Written instruction
Give a verbatim copy of the lines below, minus the pictures.
— Start Information provided —
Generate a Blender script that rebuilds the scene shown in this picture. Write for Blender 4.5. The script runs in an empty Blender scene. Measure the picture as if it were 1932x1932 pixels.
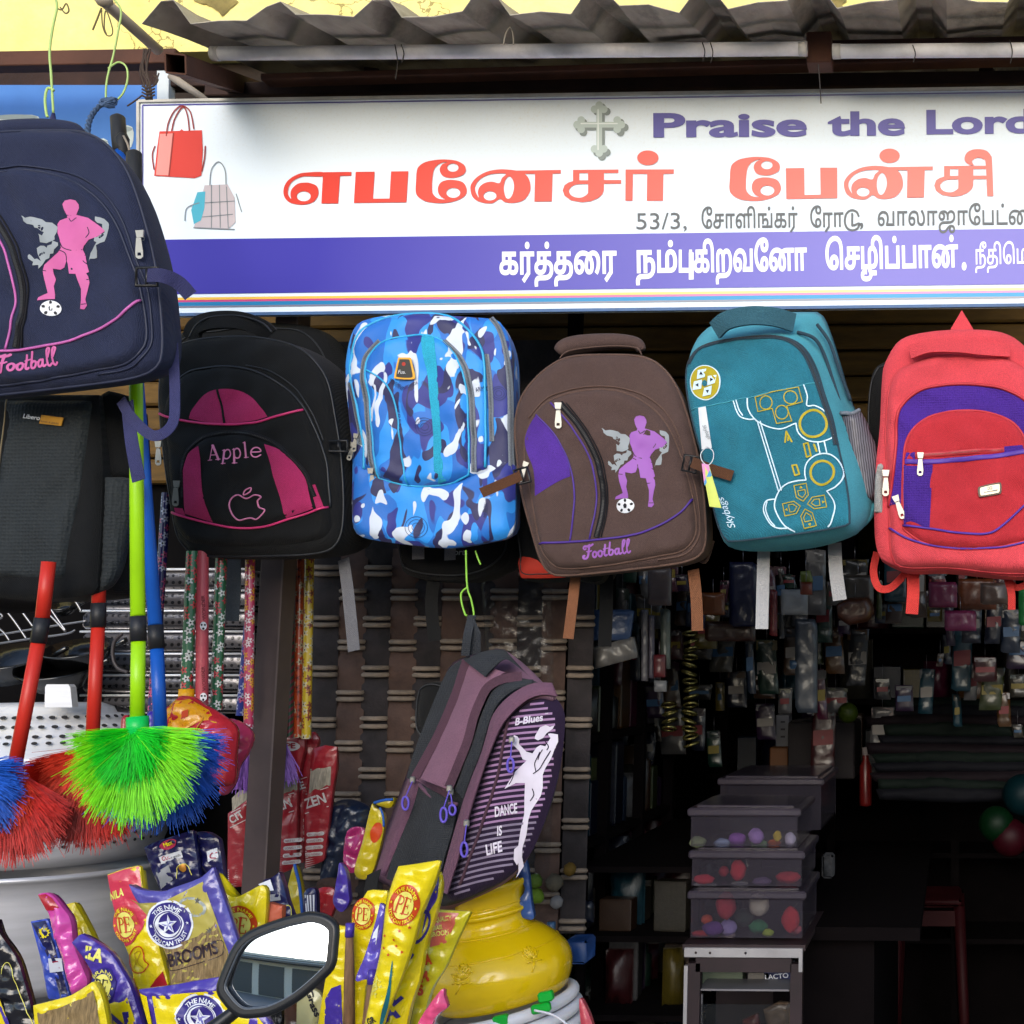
import bpy, math, random
import numpy as np
from mathutils import Vector, Matrix, noise as mnoise
from mathutils.geometry import delaunay_2d_cdt
random.seed(7)
SC = bpy.context.scene
COL = SC.collection
# ---------------------------------------------------------------- camera
FPX, PU, PV, HZ = 2500.0,1717.0,966.0,1.5
TH, PS = math.radians(7.0), math.radians(1.9)
cam = bpy.data.cameras.new('camera')
camo = bpy.data.objects.new('camera', cam)
COL.objects.link(camo)
cam.sensor_width = 36.0
cam.lens = 36.0 * FPX / 1932.0
cam.shift_x = -(PU - 966.0) / 1932.0
cam.clip_start = 0.05
cam.clip_end = 500.0
camo.location = (0,0, HZ)
camo.rotation_euler = (math.pi / 2 + TH, 0, PS)
SC.camera = camo
# ---------------------------------------------------------------- sky, sun, exposure
SUN_EL, SUN_AZ = math.radians(17), math.radians(180)
w = bpy.data.worlds.new('World')
SC.world = w
w.use_nodes = True
nt = w.node_tree
sky = nt.nodes.new('ShaderNodeTexSky')
sky.sky_type = 'NISHITA'
sky.sun_disc = False
sky.sun_elevation = SUN_EL
sky.sun_rotation = SUN_AZ
sky.air_density = 1.0
sky.dust_density = 1.5
sky.ozone_density = 2.2
bg = nt.nodes['Background']
bg.inputs['Strength'].default_value = 0.15
nt.links.new(sky.outputs['Color'], bg.inputs['Color'])
sl = bpy.data.lights.new('sun', 'SUN')
sl.energy = 1.0
sl.angle = math.radians(45)
sl.color = (0.97,0.98,1.0)
so = bpy.data.objects.new('sun', sl)
COL.objects.link(so)
sd = Vector((math.sin(SUN_AZ) * math.cos(SUN_EL), math.cos(SUN_AZ) * math.cos(SUN_EL), math.sin(SUN_EL)))
so.rotation_euler = sd.to_track_quat('Z', 'Y').to_euler()
so.location = (0,-5,12)
SC.view_settings.view_transform = 'Standard'
SC.view_settings.look = 'None'
SC.view_settings.exposure = 1.08
SC.view_settings.gamma = 1.0
SC.view_settings.use_curve_mapping = False
try:
    SC.cycles.max_bounces = 8
    SC.cycles.transparent_max_bounces = 12
    SC.cycles.sample_clamp_indirect = 4.0
except Exception:
    pass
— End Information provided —
Reply
Generate a Blender script that rebuilds the scene shown in this picture. Write for Blender 4.5. The script runs in an empty Blender scene. Measure the picture as if it were 1932x1932 pixels.
import bpy, math, random
import numpy as np
from mathutils import Vector, Matrix, noise as mnoise
from mathutils.geometry import delaunay_2d_cdt
random.seed(7)
SC = bpy.context.scene
COL = SC.collection
# ---------------------------------------------------------------- camera
FPX, PU, PV, HZ = 2500.0,1717.0,966.0,1.5
TH, PS = math.radians(7.0), math.radians(1.9)
cam = bpy.data.cameras.new('camera')
camo = bpy.data.objects.new('camera', cam)
COL.objects.link(camo)
cam.sensor_width = 36.0
cam.lens = 36.0 * FPX / 1932.0
cam.shift_x = -(PU - 966.0) / 1932.0
cam.clip_start = 0.05
cam.clip_end = 500.0
camo.location = (0,0, HZ)
camo.rotation_euler = (math.pi / 2 + TH, 0, PS)
SC.camera = camo
# ---------------------------------------------------------------- sky, sun, exposure
SUN_EL, SUN_AZ = math.radians(17), math.radians(180)
w = bpy.data.worlds.new('World')
SC.world = w
w.use_nodes = True
nt = w.node_tree
sky = nt.nodes.new('ShaderNodeTexSky')
sky.sky_type = 'NISHITA'
sky.sun_disc = False
sky.sun_elevation = SUN_EL
sky.sun_rotation = SUN_AZ
sky.air_density = 1.0
sky.dust_density = 1.5
sky.ozone_density = 2.2
bg = nt.nodes['Background']
bg.inputs['Strength'].default_value = 0.15
nt.links.new(sky.outputs['Color'], bg.inputs['Color'])
sl = bpy.data.lights.new('sun', 'SUN')
sl.energy = 1.0
sl.angle = math.radians(45)
sl.color = (0.97,0.98,1.0)
so = bpy.data.objects.new('sun', sl)
COL.objects.link(so)
sd = Vector((math.sin(SUN_AZ) * math.cos(SUN_EL), math.cos(SUN_AZ) * math.cos(SUN_EL), math.sin(SUN_EL)))
so.rotation_euler = sd.to_track_quat('Z', 'Y').to_euler()
so.location = (0,-5,12)
SC.view_settings.view_transform = 'Standard'
SC.view_settings.look = 'None'
SC.view_settings.exposure = 1.08
SC.view_settings.gamma = 1.0
SC.view_settings.use_curve_mapping = False
try:
    SC.cycles.max_bounces = 8
    SC.cycles.transparent_max_bounces = 12
    SC.cycles.sample_clamp_indirect = 4.0
except Exception:
    pass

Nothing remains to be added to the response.